Now pushing seventy-seven, the controversial comedian does not like to talk about that incident from his youth. During his six decades in entertainment, there has been virtually no mention of it in his numberless interviews and biographies; and when the man is asked, point blank, about that frightful twist of fate, he squirms, sputters, nervously scratches his famous nose and then mutters, barely loud enough to be heard, “Er, I guess the accident might have helped me in the long run, right?”
The afternoon sunlight spilling into the dining nook freezes Hope’s profile into a forbidding silhouette. But when he abruptly turns his balding head to direct his Mexican maid to serve the pork chops, the darkness falls away, and the pale, severe countenance comes into crisp focus. The years have drawn the skin tight around some of his features and draped it loosely upon others, giving the Hope head the appearance of a chiseled bust covered with a taut pink pillowcase. But eyeholes have been cut out of the fleshy fabric, and the old gaze burns through, hard brown and implacable.
We are seated opposite each other in a glassed-in bay that overlooks the putting green on Hope’s six-acre Toluca Lake compound, which includes this fifteen-room home and a rambling ranch house addition where his personal offices are located.
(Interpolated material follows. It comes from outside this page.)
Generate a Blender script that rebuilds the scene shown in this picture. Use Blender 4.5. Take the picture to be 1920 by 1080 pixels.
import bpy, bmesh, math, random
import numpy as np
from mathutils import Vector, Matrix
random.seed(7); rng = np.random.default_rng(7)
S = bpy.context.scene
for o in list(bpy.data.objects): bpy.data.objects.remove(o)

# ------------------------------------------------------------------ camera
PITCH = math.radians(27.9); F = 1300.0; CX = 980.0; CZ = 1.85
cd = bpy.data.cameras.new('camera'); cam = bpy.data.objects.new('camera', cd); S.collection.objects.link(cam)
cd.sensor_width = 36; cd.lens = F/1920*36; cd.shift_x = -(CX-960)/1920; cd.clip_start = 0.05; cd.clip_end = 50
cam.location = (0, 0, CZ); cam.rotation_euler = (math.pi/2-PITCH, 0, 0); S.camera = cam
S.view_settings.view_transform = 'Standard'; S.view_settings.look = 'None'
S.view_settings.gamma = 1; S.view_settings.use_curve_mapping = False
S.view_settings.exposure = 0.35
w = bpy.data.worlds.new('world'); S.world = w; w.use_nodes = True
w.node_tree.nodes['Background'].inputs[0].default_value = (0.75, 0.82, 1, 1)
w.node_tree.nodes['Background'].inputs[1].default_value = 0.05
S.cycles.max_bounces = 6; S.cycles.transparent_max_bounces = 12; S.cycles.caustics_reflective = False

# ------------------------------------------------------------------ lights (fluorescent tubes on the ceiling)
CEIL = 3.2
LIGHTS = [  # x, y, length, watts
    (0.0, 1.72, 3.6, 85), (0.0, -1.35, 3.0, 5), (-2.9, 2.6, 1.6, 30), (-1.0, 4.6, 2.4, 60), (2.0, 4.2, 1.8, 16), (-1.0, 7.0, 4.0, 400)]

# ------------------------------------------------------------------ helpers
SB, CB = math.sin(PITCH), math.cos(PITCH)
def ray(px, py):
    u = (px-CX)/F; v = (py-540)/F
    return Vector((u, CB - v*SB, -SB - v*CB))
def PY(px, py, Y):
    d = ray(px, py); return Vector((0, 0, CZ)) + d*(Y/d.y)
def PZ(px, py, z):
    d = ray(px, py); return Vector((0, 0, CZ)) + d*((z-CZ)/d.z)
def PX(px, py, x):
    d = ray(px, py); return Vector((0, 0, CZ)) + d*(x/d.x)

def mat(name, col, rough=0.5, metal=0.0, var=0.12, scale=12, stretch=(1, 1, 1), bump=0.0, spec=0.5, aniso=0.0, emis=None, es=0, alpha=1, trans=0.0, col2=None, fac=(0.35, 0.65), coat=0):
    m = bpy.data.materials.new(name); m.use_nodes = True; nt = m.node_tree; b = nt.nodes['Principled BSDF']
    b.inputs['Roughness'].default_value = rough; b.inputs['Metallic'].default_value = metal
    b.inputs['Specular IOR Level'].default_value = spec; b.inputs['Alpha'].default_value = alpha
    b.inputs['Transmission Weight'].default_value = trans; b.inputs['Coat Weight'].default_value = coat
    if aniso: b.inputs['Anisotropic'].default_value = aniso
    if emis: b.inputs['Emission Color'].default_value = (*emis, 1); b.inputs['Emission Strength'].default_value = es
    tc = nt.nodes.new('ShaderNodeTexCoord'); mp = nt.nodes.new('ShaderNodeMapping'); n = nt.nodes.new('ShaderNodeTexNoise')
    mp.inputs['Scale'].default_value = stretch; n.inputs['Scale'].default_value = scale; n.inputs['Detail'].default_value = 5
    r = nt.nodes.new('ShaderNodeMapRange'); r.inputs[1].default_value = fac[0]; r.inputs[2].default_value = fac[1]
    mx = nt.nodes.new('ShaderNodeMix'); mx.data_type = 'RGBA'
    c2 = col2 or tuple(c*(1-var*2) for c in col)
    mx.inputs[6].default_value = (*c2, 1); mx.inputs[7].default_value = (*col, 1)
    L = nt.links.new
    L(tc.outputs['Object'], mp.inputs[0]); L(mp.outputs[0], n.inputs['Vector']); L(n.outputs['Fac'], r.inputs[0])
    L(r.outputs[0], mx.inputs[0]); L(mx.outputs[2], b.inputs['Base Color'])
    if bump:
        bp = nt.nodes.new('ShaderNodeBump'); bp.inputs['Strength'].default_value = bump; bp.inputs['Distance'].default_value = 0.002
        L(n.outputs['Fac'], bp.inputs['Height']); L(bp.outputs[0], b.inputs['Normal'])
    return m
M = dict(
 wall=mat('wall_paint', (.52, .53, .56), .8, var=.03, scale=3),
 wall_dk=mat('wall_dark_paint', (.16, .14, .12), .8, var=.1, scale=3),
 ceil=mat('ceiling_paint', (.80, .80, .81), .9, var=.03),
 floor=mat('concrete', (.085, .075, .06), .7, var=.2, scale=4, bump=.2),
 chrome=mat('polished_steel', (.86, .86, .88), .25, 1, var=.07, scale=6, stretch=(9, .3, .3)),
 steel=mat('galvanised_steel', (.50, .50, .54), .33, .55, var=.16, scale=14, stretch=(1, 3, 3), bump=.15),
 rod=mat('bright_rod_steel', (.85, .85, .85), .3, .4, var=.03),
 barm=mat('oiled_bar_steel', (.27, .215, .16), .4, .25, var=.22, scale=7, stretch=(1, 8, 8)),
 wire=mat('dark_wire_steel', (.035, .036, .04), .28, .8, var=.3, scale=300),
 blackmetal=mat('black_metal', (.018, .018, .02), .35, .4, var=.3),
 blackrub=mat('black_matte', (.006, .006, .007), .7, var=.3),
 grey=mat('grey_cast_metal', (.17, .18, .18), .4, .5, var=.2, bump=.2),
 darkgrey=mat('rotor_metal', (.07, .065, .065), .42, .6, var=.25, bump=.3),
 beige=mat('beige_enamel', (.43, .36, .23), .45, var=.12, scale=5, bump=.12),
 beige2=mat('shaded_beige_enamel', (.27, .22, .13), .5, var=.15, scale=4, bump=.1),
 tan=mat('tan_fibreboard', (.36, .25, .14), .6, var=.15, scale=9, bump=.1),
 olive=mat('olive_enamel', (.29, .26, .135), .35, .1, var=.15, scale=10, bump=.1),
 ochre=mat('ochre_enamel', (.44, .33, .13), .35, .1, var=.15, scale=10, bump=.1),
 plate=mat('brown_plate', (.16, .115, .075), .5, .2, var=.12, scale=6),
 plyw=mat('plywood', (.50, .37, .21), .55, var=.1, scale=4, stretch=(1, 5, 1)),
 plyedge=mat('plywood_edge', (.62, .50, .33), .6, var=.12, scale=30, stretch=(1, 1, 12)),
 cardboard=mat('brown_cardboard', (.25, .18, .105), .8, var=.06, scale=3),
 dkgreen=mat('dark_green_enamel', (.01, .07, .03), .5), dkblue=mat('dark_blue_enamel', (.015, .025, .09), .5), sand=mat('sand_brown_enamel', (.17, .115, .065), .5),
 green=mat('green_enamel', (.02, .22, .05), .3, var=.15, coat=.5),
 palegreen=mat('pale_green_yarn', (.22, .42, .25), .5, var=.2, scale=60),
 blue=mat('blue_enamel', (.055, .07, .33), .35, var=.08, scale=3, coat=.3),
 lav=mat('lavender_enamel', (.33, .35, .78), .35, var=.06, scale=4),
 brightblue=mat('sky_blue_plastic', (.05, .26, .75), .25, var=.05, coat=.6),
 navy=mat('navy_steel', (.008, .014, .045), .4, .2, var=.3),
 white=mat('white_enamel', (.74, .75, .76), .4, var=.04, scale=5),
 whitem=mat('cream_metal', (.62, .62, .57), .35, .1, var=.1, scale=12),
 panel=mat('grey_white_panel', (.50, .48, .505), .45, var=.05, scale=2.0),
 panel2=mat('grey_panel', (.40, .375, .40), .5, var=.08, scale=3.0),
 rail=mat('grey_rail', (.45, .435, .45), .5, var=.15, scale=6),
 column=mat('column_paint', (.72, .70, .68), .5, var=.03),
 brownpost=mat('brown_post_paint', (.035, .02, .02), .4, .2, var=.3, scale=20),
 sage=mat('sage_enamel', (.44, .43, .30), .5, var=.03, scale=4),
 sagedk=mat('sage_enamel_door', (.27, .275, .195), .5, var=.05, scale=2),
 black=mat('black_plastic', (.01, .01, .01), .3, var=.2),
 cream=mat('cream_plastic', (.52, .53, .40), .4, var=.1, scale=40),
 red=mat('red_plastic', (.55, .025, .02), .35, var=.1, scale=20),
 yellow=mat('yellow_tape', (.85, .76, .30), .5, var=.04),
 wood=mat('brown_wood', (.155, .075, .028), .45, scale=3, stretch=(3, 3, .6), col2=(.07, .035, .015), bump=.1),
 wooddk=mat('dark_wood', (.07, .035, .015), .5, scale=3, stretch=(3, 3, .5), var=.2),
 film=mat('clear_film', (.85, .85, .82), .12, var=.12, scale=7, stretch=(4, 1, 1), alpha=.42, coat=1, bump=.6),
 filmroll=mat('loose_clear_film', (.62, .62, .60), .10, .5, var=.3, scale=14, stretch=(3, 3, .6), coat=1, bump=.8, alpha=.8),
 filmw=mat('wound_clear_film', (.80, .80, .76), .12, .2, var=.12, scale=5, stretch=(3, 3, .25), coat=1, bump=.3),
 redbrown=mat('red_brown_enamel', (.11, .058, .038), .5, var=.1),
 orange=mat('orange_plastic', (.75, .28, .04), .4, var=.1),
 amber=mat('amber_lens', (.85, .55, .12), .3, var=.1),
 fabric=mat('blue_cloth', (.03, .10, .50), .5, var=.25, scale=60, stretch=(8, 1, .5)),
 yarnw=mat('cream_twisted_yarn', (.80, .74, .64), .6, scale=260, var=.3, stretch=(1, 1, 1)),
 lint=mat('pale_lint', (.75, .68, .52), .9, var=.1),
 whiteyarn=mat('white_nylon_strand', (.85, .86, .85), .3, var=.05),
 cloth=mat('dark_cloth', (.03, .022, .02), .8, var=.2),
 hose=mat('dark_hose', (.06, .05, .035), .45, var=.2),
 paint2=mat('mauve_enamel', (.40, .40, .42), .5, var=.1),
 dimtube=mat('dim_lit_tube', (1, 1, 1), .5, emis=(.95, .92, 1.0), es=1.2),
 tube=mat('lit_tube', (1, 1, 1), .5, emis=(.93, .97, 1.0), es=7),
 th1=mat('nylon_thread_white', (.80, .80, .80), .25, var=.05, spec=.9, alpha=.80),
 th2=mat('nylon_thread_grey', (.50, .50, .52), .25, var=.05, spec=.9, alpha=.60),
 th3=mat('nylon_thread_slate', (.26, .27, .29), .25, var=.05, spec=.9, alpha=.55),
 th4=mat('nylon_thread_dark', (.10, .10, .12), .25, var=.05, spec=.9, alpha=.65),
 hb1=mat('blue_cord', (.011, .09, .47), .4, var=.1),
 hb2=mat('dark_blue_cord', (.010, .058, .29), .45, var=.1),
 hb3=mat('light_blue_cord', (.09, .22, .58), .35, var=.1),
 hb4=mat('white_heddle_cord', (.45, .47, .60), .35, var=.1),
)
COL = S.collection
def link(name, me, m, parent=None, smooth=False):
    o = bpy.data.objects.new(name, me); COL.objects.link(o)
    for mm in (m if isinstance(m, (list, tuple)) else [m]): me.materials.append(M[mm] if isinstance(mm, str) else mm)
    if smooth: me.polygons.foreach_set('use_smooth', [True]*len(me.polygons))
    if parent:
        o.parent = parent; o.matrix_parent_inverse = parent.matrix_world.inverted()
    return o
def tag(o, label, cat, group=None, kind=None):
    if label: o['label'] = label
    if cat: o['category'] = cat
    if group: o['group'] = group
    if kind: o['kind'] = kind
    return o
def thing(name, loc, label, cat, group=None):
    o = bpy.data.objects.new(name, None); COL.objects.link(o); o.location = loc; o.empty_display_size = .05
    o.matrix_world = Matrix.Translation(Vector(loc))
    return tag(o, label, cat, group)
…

Just over the hill from Hollywood, this has been Hope’s favorite hideaway for some forty years, his official headquarters and a comfy adjunct to his “guest house” outside Columbus, Ohio, and three residences in Palm Springs, one of which is the size of an average metropolitan airline terminal.
Dressed in a baggy white tennis shirt, green plaid slacks and scuffed brown suede moccasins, Hope has been chatting with me about his sentimental attachment to the Toluca Lake household when he rises suddenly, pressing his flowered cotton napkin to his throat in a curious, repetitive gesture. He motions for me to follow him across the room to a highly polished chest containing the genealogy compiled for him last year by Research International.
Hope begins turning the quasi-parchment pages with boyish enthusiasm, pointing out the sepia photos of his birthplace (a humble brick flat at 44 Craighton Road in Eltham, Kent, England), his father (William Henry Hope, a husky, jocund stonemason with a handlebar mustache, shown clowning in a series of funny hats) and his beloved mother (the former Avis Townes, a shy, delicate woman with a beguiling smile).
“My grandfather was a builder and my father followed in his footsteps,” Hope offers softly. “My father left England in 1907 and went to Cleveland. He built the Presbyterian Church on Euclid Avenue — but he wasn’t religious. It was just a job. We followed him later on a ship [Hope was four years old].
“My dad was sort of an amateur comedian, and he would go ’round and play a few pubs in England and have a few drinks with the boys. My mother was a concert singer in Wales before she got married. There were seven boys, and our house was like a frat house. [It is a little-known fact that Hope also had a sister, Avis Emily, who died in infancy.
“Disappeared,” as Bob tersely puts it.] My dear mother worked so hard supporting us, dressing us, keeping us fed. She used to bake lemon pies, which everyone loved. We were average financially; we had to fight it out, and everybody had to work.”